Slovak reporter's assassination may be tied to Italian Mafia

  28 February 2018    Read: 2201
Slovak reporter

A story about the Italian Mafia stealing European Union development cash in Slovakia may have prompted the murder of an investigative journalist in the eastern European country last week.

 

Jan Kuciak, a 27 year-old reporter for Aktuality.sk, and his fiancee were found shot dead in their house near the capital city Bratislava on Sunday -- the first high-profile murder of a journalist since Slovakia’s 1993 independence. His investigative reporting work was the most likely motive, but authorities haven’t completely ruled out other leads, Police President Tibor Gaspar said on Tuesday.

The killings rattled the small country of 5.4 million people and shined the spotlight on deteriorating media freedoms in the EU’s eastern wing. While Slovakia has so far avoided the type of declines seen in its post-communist neighbors Poland and Hungary, the relationship between the government and journalists has frayed after reports of numerous cases of opaque procurement and tax fraud by companies with links to politicians.

“We’re focusing more on the scenario that it’s related to his journalistic work, specifically to that case,” Gaspar told Radio Expres in an interview when asked if it was linked to the mafia.

Kuciak had worked for “more than a year” on a story about the activities of Ndrangheta, an Italian organized crime gang, in Slovakia, including its ties to top politicians, according to Marek Vagovic, the head of the investigative unit at Aktuality.sk. He said several Aktuality reporters are under police protection after the killings.

The outlet, jointly owned by Axel Springer SE and Ringier AG and where Kuciak had worked since 2015, plans to run a story that Vagovic said exposed involvement of mafia-run companies in public procurement and tenders for EU grants.

A Million Euro

The case is the fifth instance of a journalist being murdered in the EU in the past 10 years, according to Reporters Without Borders. In October, Maltese journalist Daphne Caruana Galizia was killed. She’d testified before a European Parliament panel about her work investigating the Panama Papers case concerning Maltese government officials.

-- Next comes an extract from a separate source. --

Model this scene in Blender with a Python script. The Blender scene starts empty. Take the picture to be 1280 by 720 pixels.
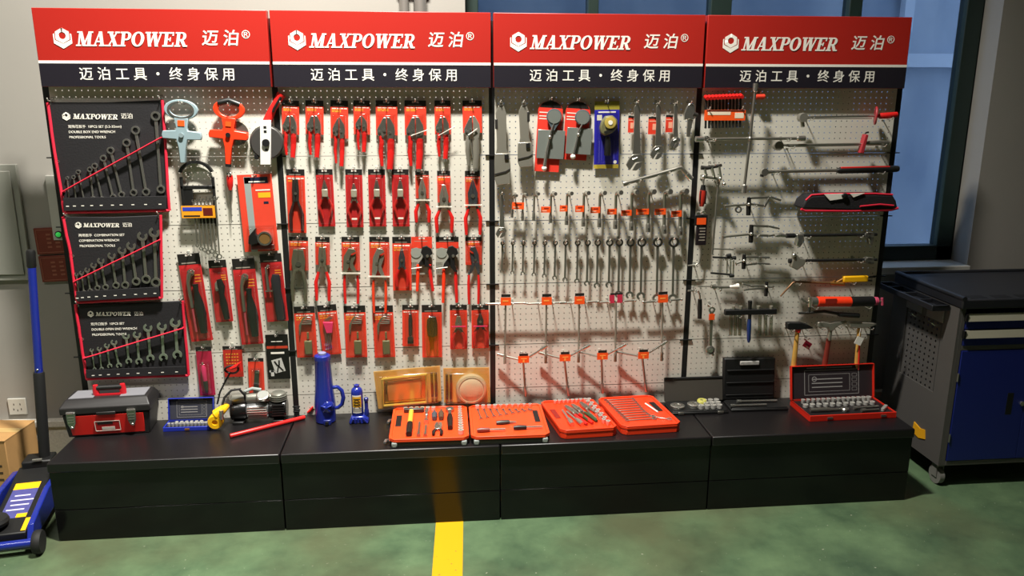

Slovakia ranked 17th in the Reporters Without Borders 2017 Global Press Freedom Indexof 180 countries. Poland fell to 54th place and Hungary slid to 71st. And it’s not just rankings. In the Czech Republic, President Milos Zeman has repeatedly made jokes that journalists should be killed, and Slovak Prime Minister Robert Fico likened them to "filthy prostitutes."

Fico has for years attacked journalists for publishing what he said were unsubstantiated reports of linking state officials to illegal deals. He has pledged to crack down on graft, but no active senior politician has been sent to jail for corruption. Kuciak recently also reported on an alleged tax-fraud case of a real-estate developer who rents Fico an apartment.

On Tuesday, Fico said it would amount to an “attack on democracy ” if the connection between the murder and the reporter’s work was confirmed. He offered a 1 million-euro ($1.2 million) reward for information leading to the arrest of those responsible.

The authorities “worked for 24 hours, they didn’t sleep a minute,” Fico told reporters, standing next to a desk where the reward -- in 50 and 100 euro banknotes -- was stacked. “There are specialized units involved, international co-operation, and we even came up with a new element: a million euros, here it is. It’s because we are dead serious.”